Per tranquillizzare l’opinione pubblica, dopo la sottoscrizione dell’accordo con gli Stati Uniti Marape aveva detto che la Cina «non ha alcun problema» con il patto. Il Global Times, tabloid in lingua inglese controllato dal governo cinese e noto per le sue posizioni particolarmente nazionalistiche, ha recentemente espresso una posizione diversa, citando il parere di alcuni esperti cinesi secondo cui gli Stati Uniti sarebbero colpevoli di «attività mafiose nel Pacifico meridionale, dove formano bande e cerchie ristrette».

Secondo alcuni analisti, in realtà Marape non si sarebbe discostato troppo dal principio della Papua Nuova Guinea come “amica di tutti, nemica di nessuno”. Ad esempio, in un’analisi pubblicata su IPS Journal, la giornalista Barbara Barkhausen ha spiegato che, sebbene la Papua Nuova Guinea consideri la Cina un’alleata importante dal punto di vista commerciale, quando si tratta di sicurezza «tende a simpatizzare» con gli Stati Uniti e soprattutto con l’Australia, due paesi membri del Quad. Il legame con l’Australia è dovuto a ragioni storiche: controllava la colonia britannica di Papua, la parte sud-orientale dell’isola, e alla fine della Prima guerra mondiale passò sotto il mandato australiano anche l’ex territorio coloniale della Nuova Guinea tedesca.
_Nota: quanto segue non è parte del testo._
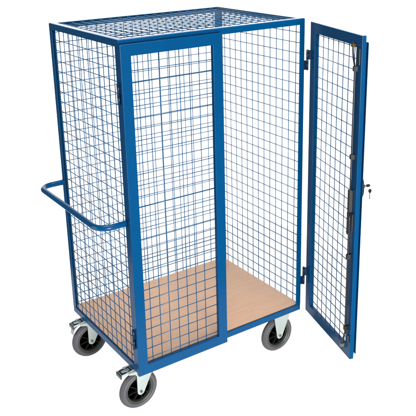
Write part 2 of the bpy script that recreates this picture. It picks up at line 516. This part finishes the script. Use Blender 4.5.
# ------------------------------------------------------------------ light: invented surroundings, white behind and below, dim elsewhere
w = bpy.data.worlds.new('World'); SC.world = w; w.use_nodes = True
nt = w.node_tree; bg = nt.nodes['Background']
tc = nt.nodes.new('ShaderNodeTexCoord')
def dot(vec):
    v = nt.nodes.new('ShaderNodeVectorMath'); v.operation = 'DOT_PRODUCT'
    nt.links.new(tc.outputs['Generated'], v.inputs[0]); v.inputs[1].default_value = vec
    return v.outputs['Value']
def mrange(src, a, b):
    m = nt.nodes.new('ShaderNodeMapRange'); m.interpolation_type = 'SMOOTHSTEP'
    nt.links.new(src, m.inputs['Value']); m.inputs['From Min'].default_value = a; m.inputs['From Max'].default_value = b
    return m.outputs['Result']
WB, WL, WD = 1.7, 1.75, 0.14      # made-up zones: white behind, light from below, dim rest
az = math.radians(50)
up = nt.nodes.new('ShaderNodeVectorMath'); up.operation = 'MULTIPLY'
nt.links.new(tc.outputs['Generated'], up.inputs[0]); up.inputs[1].default_value = (1, 1, 0)
nm = nt.nodes.new('ShaderNodeVectorMath'); nm.operation = 'NORMALIZE'; nt.links.new(up.outputs[0], nm.inputs[0])
dt = nt.nodes.new('ShaderNodeVectorMath'); dt.operation = 'DOT_PRODUCT'
nt.links.new(nm.outputs[0], dt.inputs[0]); dt.inputs[1].default_value = (math.sin(az), math.cos(az), 0)
back = mrange(dt.outputs['Value'], math.cos(math.radians(56)), math.cos(math.radians(43)))
low = mrange(dot(Vector((0, 0, -1))), .50, .75)
def mul(src, k):
    m = nt.nodes.new('ShaderNodeMath'); m.operation = 'MULTIPLY'; nt.links.new(src, m.inputs[0]); m.inputs[1].default_value = k
    return m.outputs[0]
def mxm(a, b):
    m = nt.nodes.new('ShaderNodeMath'); m.operation = 'MAXIMUM'; nt.links.new(a, m.inputs[0])
    if isinstance(b, float): m.inputs[1].default_value = b
    else: nt.links.new(b, m.inputs[1])
    return m.outputs[0]
band = mrange(dot(Vector((0, 0, 1))), .03, .12)       # brighter band added above the horizon to whiten the rail tops
bk = nt.nodes.new('ShaderNodeMath'); bk.operation = 'MULTIPLY_ADD'
nt.links.new(band, bk.inputs[0]); bk.inputs[1].default_value = 1.1; bk.inputs[2].default_value = WB
bb = nt.nodes.new('ShaderNodeMath'); bb.operation = 'MULTIPLY'
nt.links.new(bk.outputs[0], bb.inputs[0]); nt.links.new(back, bb.inputs[1])
high = mrange(dot(Vector((0, 0, -1))), -.60, -.35)    # the added brightness ends well below the zenith
bc = nt.nodes.new('ShaderNodeMath'); bc.operation = 'MULTIPLY'
nt.links.new(bb.outputs[0], bc.inputs[0]); nt.links.new(high, bc.inputs[1])
st = mxm(mxm(bc.outputs[0], mul(low, WL)), WD)
nt.links.new(st, bg.inputs['Strength'])
bg.inputs['Color'].default_value = (1, 1, 1, 1)

def area(name, loc, target, size, power):
    L = bpy.data.lights.new(name, 'AREA'); L.shape = 'RECTANGLE'; L.size, L.size_y = size; L.energy = power
    o = bpy.data.objects.new(name, L); COL.objects.link(o); o.location = loc
    o.rotation_euler = (Vector(target) - Vector(loc)).to_track_quat('-Z', 'Y').to_euler()
    return o
area('key_softbox', (-0.5, -5.2, 0.9), (0.5, 0.2, 0.6), (1.6, 1.3), 520)
area('added_side_fill', (-1.05, 0.40, 0.95), (0.0, 0.35, 1.05), (0.8, 1.5), 13)  # unseen lamp added to lift the left side faces
area('added_low_fill', (-0.45, -2.3, 0.30), (0.45, 0.0, 0.22), (1.2, 0.35), 38)  # extra lamp out of view, added to brighten the lower front rails
area('added_top_fill', (0.5, -0.2, 4.3), (0.5, 0.4, 0.5), (2.2, 1.6), 180)  # added overhead lamp, lightens the board and the top frame

# ------------------------------------------------------------------ camera
cam = bpy.data.cameras.new('camera'); co = bpy.data.objects.new('camera', cam); COL.objects.link(co)
C_ = Vector((-1.3280, -2.6349, 1.9947 + GZ)); yaw, pitch, roll, f, cx, cy = (0.59298, 0.30687, -0.02248, 731.50315, 212.73963, 152.62425)
sa, ca, sb, cb, sc, cc = math.sin(yaw), math.cos(yaw), math.sin(pitch), math.cos(pitch), math.sin(roll), math.cos(roll)
fw = Vector((sa * cb, ca * cb, -sb)); r = Vector((ca, -sa, 0)); u = r.cross(fw)
R = cc * r + sc * u; U = -sc * r + cc * u
M = Matrix((( R.x, U.x, -fw.x, C_.x), (R.y, U.y, -fw.y, C_.y), (R.z, U.z, -fw.z, C_.z), (0, 0, 0, 1)))
co.matrix_world = M
cam.sensor_width = 36; cam.lens = f / 416 * 36
cam.shift_x = (208 - cx) / 416; cam.shift_y = (cy - 208) / 416
cam.clip_end = 200; cam.clip_start = .05
SC.camera = co

SC.view_settings.view_transform = 'Standard'; SC.view_settings.look = 'None'
SC.view_settings.exposure = 0; SC.view_settings.gamma = 1
SC.render.engine = 'CYCLES'
SC.cycles.max_bounces = 8; SC.cycles.diffuse_bounces = 4; SC.cycles.glossy_bounces = 4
Anche se la Papua Nuova Guinea ha dichiarato l’indipendenza nel 1975, i suoi legami con l’Australia sono ancora molto solidi. Ad esempio Barkhausen ha ricordato che, nel solo anno fiscale in corso, l’Australia ha già concesso alla Papua Nuova Guinea finanziamenti per 600 milioni di dollari australiani (circa 365 milioni di euro).

Per questi motivi, secondo Barkhausen, la Papua Nuova Guinea sarebbe ancora “amica di tutti e nemica di nessuno”: continuando a coltivare legami commerciali con la Cina e legami di difesa con gli Stati Uniti e l’Australia, è in grado di sfruttare a proprio favore la concorrenza fra questi paesi per il controllo del Pacifico.

A maggio aveva visitato Port Moresby anche il premier indiano Narendra Modi. In quell’occasione, Modi aveva rassicurato gli stati insulari del Pacifico sull’appoggio dell’India per la risoluzione di vari problemi, legati in particolare al cambiamento climatico e alla fornitura di materie prime, e aveva confermato l’impegno del suo governo per un’area indo-pacifica «libera, aperta e inclusiva». Secondo Michael Kugelman di Foreign Policy, Modi sta cercando di rinsaldare i suoi legami con la Papua Nuova Guinea per realizzare tre obiettivi principali: rendere l’India un punto di riferimento per l’area, rafforzare la sua credibilità internazionale e contrastare l’espansionismo della Cina nella regione.